Apenas como um comentário, e não sei o motivo pelo qual isto acontece, vi pouquíssimos, para não dizer nenhum, estudos antropológicos fazendo parte da programação. Achei os temas muito mais voltados para a Ciência Política e a Sociologia, embora essa divisão estanque pareça não haver nas práticas de pesquisa social.

Por fim, quero dizer que a experiência valeu muito a pena. Valeu no sentido pessoal e no sentido acadêmico também. Voltei da ANPOCS com uma série de idéias renovadas, com uma série de questionamentos e reflexões sobre as teorias, sobre as pesquisas e sobre as trilhas que seguirei na minha trajetória acadêmica. Com isso, quero dizer que o esforço para participar de um encontro científico é muito válido e que nossa entidade representativa deve se esforçar para possibilitar essa experiência aos estudantes.
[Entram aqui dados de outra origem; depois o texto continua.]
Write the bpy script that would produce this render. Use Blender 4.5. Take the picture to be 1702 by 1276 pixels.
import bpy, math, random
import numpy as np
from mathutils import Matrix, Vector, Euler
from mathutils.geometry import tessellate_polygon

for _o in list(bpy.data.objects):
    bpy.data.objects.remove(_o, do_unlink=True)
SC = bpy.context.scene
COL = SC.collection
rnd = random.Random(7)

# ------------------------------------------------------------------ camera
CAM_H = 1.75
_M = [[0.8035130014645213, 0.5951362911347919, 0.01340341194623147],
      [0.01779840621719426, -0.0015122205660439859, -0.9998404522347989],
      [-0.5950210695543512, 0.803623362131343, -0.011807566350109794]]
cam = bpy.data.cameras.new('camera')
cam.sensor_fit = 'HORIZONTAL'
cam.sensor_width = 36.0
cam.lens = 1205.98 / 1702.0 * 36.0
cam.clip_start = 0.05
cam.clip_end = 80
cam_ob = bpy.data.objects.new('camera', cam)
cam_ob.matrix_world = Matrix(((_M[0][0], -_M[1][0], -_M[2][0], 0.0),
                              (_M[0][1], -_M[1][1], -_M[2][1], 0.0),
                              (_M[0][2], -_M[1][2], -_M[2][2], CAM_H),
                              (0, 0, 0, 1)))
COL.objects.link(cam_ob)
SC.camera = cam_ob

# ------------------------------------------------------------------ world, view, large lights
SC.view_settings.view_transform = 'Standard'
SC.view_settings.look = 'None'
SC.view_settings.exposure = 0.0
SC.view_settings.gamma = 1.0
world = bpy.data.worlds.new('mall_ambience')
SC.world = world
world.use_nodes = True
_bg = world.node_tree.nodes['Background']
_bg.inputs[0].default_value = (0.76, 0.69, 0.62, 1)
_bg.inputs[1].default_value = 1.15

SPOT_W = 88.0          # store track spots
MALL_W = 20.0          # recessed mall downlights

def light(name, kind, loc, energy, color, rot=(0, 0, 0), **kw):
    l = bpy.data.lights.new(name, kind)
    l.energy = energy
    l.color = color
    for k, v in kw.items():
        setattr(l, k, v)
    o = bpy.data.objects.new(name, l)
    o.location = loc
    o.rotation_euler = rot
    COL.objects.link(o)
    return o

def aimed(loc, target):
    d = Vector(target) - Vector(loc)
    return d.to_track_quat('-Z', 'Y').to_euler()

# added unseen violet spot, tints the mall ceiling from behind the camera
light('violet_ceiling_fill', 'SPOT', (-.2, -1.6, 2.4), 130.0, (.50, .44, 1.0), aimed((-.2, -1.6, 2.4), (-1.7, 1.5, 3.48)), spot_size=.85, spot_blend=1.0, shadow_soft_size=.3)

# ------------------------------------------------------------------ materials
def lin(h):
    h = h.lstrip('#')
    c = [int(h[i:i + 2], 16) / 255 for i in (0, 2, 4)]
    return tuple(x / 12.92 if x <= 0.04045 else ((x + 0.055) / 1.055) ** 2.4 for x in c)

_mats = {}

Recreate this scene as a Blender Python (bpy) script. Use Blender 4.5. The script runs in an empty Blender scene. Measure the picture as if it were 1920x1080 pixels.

Quero lembrar a todos que vai haver o XIII Congresso Brasileiro de Sociologia, com tema "Desigualdade, Diferença, Reconhecimento", em Recife, do dia 29/05/2007 ao dia 01/06/2007. Espero que, dessa vez, os estudantes da UFBA possam se mostrar presentes!

OBS: Vou disponibilizar, no DA, a programação dos ST e dos GT e o CD que contêm os papers expostos em cada uma dessas duas atividades para que cada um possa procurar a sua área de interesse e se atualizar com o que está sendo produzido no restante do país.